RECORDS TO PROCESS
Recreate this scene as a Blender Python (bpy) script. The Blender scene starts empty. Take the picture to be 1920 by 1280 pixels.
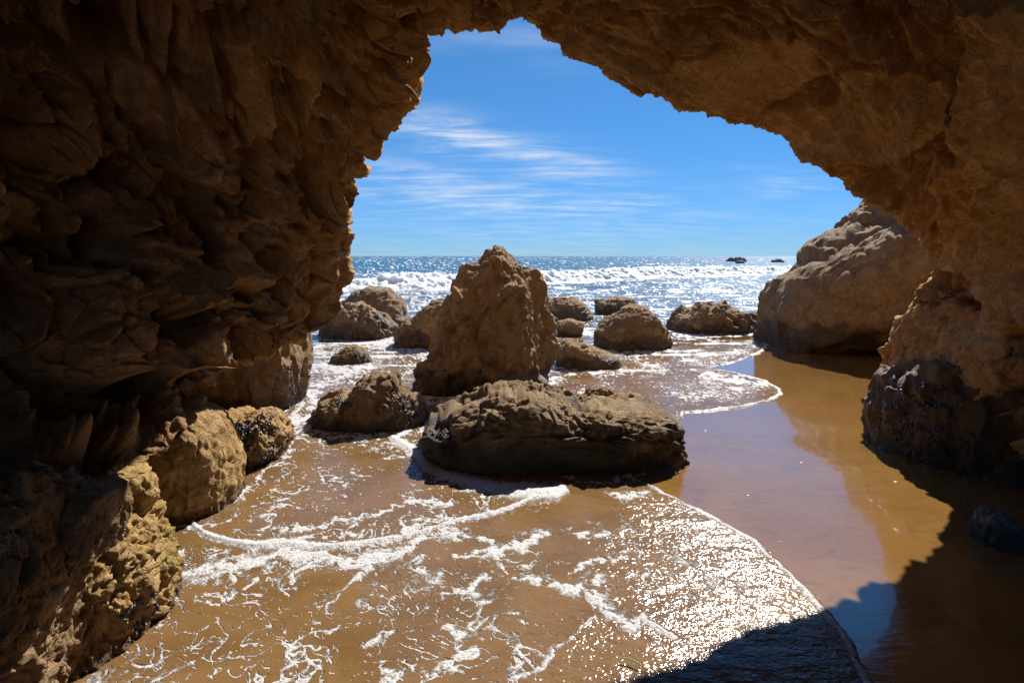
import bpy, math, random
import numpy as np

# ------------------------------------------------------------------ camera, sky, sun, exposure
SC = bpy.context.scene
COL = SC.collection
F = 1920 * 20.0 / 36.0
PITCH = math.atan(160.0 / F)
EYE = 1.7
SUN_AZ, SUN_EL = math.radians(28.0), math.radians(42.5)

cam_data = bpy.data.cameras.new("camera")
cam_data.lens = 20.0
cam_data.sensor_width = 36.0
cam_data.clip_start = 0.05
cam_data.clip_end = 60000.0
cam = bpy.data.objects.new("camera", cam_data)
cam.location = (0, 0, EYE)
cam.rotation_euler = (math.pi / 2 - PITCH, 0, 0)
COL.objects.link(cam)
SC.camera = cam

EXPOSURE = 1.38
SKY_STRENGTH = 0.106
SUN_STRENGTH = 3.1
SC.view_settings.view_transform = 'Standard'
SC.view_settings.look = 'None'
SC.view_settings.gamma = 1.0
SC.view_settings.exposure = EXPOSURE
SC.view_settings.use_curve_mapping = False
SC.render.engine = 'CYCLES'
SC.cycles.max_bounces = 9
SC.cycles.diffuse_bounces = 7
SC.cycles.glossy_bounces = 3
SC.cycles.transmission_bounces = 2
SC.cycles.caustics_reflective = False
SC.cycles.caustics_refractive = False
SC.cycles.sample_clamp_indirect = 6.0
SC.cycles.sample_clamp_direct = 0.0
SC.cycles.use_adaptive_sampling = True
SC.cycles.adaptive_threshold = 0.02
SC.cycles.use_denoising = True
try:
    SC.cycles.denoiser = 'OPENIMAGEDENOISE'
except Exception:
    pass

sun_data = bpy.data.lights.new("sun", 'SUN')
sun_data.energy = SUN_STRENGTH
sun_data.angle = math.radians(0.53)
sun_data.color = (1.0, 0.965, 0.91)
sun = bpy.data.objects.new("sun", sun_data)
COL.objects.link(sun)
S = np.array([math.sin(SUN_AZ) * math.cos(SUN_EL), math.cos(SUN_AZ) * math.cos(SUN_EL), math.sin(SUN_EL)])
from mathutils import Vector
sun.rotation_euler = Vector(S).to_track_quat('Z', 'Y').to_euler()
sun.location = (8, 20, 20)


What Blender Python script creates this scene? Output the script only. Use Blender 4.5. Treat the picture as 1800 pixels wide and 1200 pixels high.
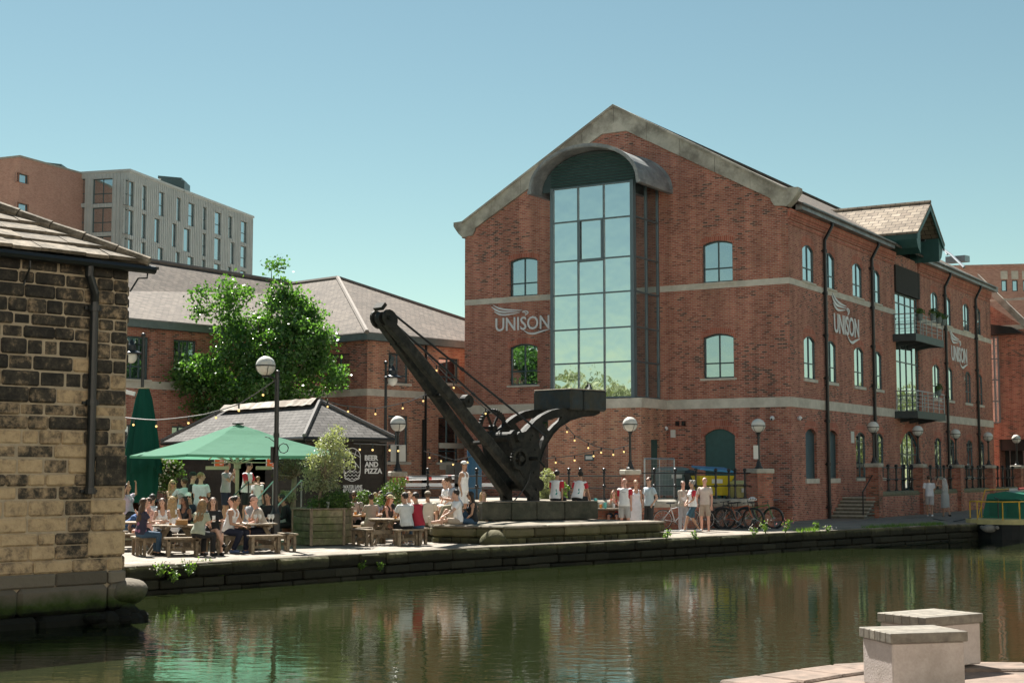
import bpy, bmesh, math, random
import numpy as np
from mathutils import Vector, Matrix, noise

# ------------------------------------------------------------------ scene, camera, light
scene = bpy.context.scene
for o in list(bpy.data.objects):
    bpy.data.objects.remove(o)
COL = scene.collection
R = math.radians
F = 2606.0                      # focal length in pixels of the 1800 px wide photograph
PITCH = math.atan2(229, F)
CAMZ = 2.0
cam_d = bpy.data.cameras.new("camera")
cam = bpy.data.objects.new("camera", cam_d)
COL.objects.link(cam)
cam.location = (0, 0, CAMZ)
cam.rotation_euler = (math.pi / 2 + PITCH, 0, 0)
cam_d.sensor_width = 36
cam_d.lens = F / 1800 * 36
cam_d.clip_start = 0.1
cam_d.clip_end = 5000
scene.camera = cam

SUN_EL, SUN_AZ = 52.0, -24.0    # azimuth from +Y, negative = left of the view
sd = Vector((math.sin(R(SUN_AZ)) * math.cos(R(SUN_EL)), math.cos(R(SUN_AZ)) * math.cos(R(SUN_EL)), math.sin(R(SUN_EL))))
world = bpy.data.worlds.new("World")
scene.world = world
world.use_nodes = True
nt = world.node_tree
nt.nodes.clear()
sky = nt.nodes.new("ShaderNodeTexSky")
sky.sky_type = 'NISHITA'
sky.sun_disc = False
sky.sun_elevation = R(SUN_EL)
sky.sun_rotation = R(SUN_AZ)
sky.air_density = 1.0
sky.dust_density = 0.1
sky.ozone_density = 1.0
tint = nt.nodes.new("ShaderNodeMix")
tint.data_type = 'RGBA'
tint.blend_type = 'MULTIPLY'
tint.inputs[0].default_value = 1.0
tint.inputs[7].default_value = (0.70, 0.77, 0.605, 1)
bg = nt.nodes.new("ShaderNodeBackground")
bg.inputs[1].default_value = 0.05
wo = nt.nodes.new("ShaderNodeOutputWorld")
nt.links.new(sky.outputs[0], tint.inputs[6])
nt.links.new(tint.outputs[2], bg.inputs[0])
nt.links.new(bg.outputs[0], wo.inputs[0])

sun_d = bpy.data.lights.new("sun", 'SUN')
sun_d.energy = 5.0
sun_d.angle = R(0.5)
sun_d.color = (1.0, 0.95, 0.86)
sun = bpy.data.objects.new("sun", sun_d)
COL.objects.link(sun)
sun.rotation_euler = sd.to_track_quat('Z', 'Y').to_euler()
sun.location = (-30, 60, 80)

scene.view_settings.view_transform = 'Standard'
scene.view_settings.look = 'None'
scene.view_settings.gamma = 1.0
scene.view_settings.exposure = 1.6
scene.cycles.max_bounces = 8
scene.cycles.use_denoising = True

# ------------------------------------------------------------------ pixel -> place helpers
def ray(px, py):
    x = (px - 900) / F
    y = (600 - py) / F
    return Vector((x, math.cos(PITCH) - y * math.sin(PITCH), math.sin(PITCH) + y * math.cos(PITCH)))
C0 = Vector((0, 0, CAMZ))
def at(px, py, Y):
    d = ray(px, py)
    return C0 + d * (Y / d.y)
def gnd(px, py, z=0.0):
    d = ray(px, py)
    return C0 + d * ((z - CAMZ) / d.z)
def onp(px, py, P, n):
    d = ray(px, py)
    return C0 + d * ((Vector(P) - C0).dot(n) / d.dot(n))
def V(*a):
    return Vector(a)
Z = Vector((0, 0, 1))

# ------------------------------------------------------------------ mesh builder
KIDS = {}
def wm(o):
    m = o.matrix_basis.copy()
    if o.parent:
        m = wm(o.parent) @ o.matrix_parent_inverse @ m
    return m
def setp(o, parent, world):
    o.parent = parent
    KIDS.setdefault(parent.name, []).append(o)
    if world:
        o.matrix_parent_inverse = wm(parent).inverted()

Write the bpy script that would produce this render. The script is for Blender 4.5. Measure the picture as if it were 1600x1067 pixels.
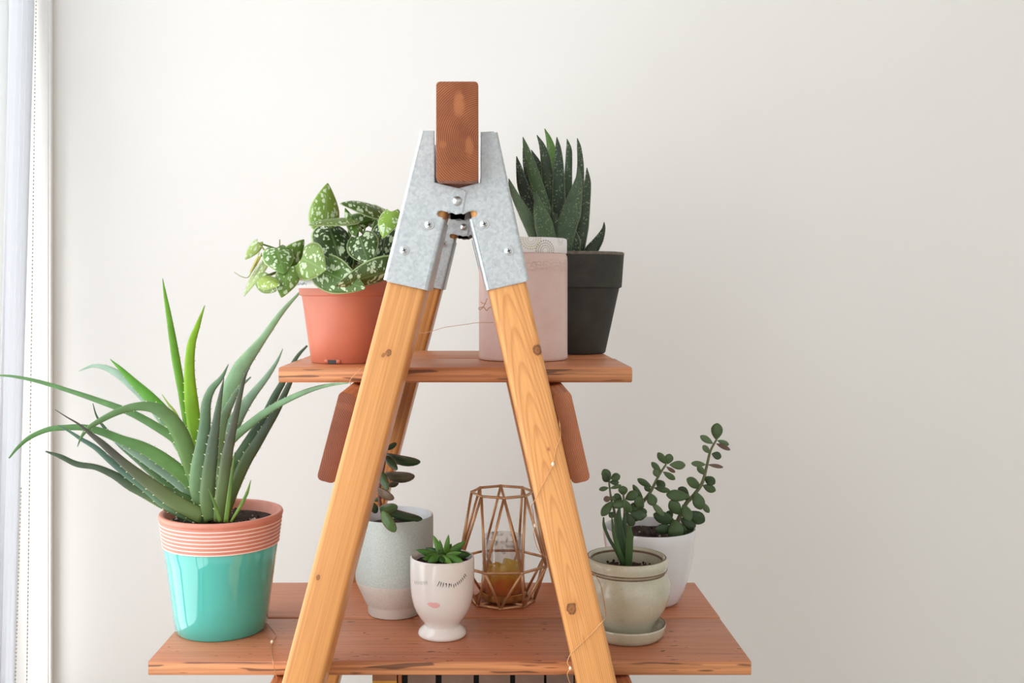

TASK
Transcribe the records above exactly as they appear, leaving out any pictures.

COMPLETE ANSWER
Recreate this scene as a Blender Python (bpy) script. The Blender scene starts empty. Take the picture to be 1920 by 1280 pixels.
import bpy, math, random
import numpy as np

# ------------------------------------------------------------------ camera, sky, sun, exposure
SC = bpy.context.scene
COL = SC.collection
F = 1920 * 20.0 / 36.0
PITCH = math.atan(160.0 / F)
EYE = 1.7
SUN_AZ, SUN_EL = math.radians(28.0), math.radians(42.5)

cam_data = bpy.data.cameras.new("camera")
cam_data.lens = 20.0
cam_data.sensor_width = 36.0
cam_data.clip_start = 0.05
cam_data.clip_end = 60000.0
cam = bpy.data.objects.new("camera", cam_data)
cam.location = (0, 0, EYE)
cam.rotation_euler = (math.pi / 2 - PITCH, 0, 0)
COL.objects.link(cam)
SC.camera = cam

EXPOSURE = 1.38
SKY_STRENGTH = 0.106
SUN_STRENGTH = 3.1
SC.view_settings.view_transform = 'Standard'
SC.view_settings.look = 'None'
SC.view_settings.gamma = 1.0
SC.view_settings.exposure = EXPOSURE
SC.view_settings.use_curve_mapping = False
SC.render.engine = 'CYCLES'
SC.cycles.max_bounces = 9
SC.cycles.diffuse_bounces = 7
SC.cycles.glossy_bounces = 3
SC.cycles.transmission_bounces = 2
SC.cycles.caustics_reflective = False
SC.cycles.caustics_refractive = False
SC.cycles.sample_clamp_indirect = 6.0
SC.cycles.sample_clamp_direct = 0.0
SC.cycles.use_adaptive_sampling = True
SC.cycles.adaptive_threshold = 0.02
SC.cycles.use_denoising = True
try:
    SC.cycles.denoiser = 'OPENIMAGEDENOISE'
except Exception:
    pass

sun_data = bpy.data.lights.new("sun", 'SUN')
sun_data.energy = SUN_STRENGTH
sun_data.angle = math.radians(0.53)
sun_data.color = (1.0, 0.965, 0.91)
sun = bpy.data.objects.new("sun", sun_data)
COL.objects.link(sun)
S = np.array([math.sin(SUN_AZ) * math.cos(SUN_EL), math.cos(SUN_AZ) * math.cos(SUN_EL), math.sin(SUN_EL)])
from mathutils import Vector
sun.rotation_euler = Vector(S).to_track_quat('Z', 'Y').to_euler()
sun.location = (8, 20, 20)


What Blender Python script creates this scene? Output the script only. Use Blender 4.5. Treat the picture as 1800 pixels wide and 1200 pixels high.
import bpy, bmesh, math, random
import numpy as np
from mathutils import Vector, Matrix, noise

# ------------------------------------------------------------------ scene, camera, light
scene = bpy.context.scene
for o in list(bpy.data.objects):
    bpy.data.objects.remove(o)
COL = scene.collection
R = math.radians
F = 2606.0                      # focal length in pixels of the 1800 px wide photograph
PITCH = math.atan2(229, F)
CAMZ = 2.0
cam_d = bpy.data.cameras.new("camera")
cam = bpy.data.objects.new("camera", cam_d)
COL.objects.link(cam)
cam.location = (0, 0, CAMZ)
cam.rotation_euler = (math.pi / 2 + PITCH, 0, 0)
cam_d.sensor_width = 36
cam_d.lens = F / 1800 * 36
cam_d.clip_start = 0.1
cam_d.clip_end = 5000
scene.camera = cam

SUN_EL, SUN_AZ = 52.0, -24.0    # azimuth from +Y, negative = left of the view
sd = Vector((math.sin(R(SUN_AZ)) * math.cos(R(SUN_EL)), math.cos(R(SUN_AZ)) * math.cos(R(SUN_EL)), math.sin(R(SUN_EL))))
world = bpy.data.worlds.new("World")
scene.world = world
world.use_nodes = True
nt = world.node_tree
nt.nodes.clear()
sky = nt.nodes.new("ShaderNodeTexSky")
sky.sky_type = 'NISHITA'
sky.sun_disc = False
sky.sun_elevation = R(SUN_EL)
sky.sun_rotation = R(SUN_AZ)
sky.air_density = 1.0
sky.dust_density = 0.1
sky.ozone_density = 1.0
tint = nt.nodes.new("ShaderNodeMix")
tint.data_type = 'RGBA'
tint.blend_type = 'MULTIPLY'
tint.inputs[0].default_value = 1.0
tint.inputs[7].default_value = (0.70, 0.77, 0.605, 1)
bg = nt.nodes.new("ShaderNodeBackground")
bg.inputs[1].default_value = 0.05
wo = nt.nodes.new("ShaderNodeOutputWorld")
nt.links.new(sky.outputs[0], tint.inputs[6])
nt.links.new(tint.outputs[2], bg.inputs[0])
nt.links.new(bg.outputs[0], wo.inputs[0])

sun_d = bpy.data.lights.new("sun", 'SUN')
sun_d.energy = 5.0
sun_d.angle = R(0.5)
sun_d.color = (1.0, 0.95, 0.86)
sun = bpy.data.objects.new("sun", sun_d)
COL.objects.link(sun)
sun.rotation_euler = sd.to_track_quat('Z', 'Y').to_euler()
sun.location = (-30, 60, 80)

scene.view_settings.view_transform = 'Standard'
scene.view_settings.look = 'None'
scene.view_settings.gamma = 1.0
scene.view_settings.exposure = 1.6
scene.cycles.max_bounces = 8
scene.cycles.use_denoising = True

# ------------------------------------------------------------------ pixel -> place helpers
def ray(px, py):
    x = (px - 900) / F
    y = (600 - py) / F
    return Vector((x, math.cos(PITCH) - y * math.sin(PITCH), math.sin(PITCH) + y * math.cos(PITCH)))
C0 = Vector((0, 0, CAMZ))
def at(px, py, Y):
    d = ray(px, py)
    return C0 + d * (Y / d.y)
def gnd(px, py, z=0.0):
    d = ray(px, py)
    return C0 + d * ((z - CAMZ) / d.z)
def onp(px, py, P, n):
    d = ray(px, py)
    return C0 + d * ((Vector(P) - C0).dot(n) / d.dot(n))
def V(*a):
    return Vector(a)
Z = Vector((0, 0, 1))

# ------------------------------------------------------------------ mesh builder
KIDS = {}
def wm(o):
    m = o.matrix_basis.copy()
    if o.parent:
        m = wm(o.parent) @ o.matrix_parent_inverse @ m
    return m
def setp(o, parent, world):
    o.parent = parent
    KIDS.setdefault(parent.name, []).append(o)
    if world:
        o.matrix_parent_inverse = wm(parent).inverted()

Write the bpy script that would produce this render. The script is for Blender 4.5. Measure the picture as if it were 1600x1067 pixels.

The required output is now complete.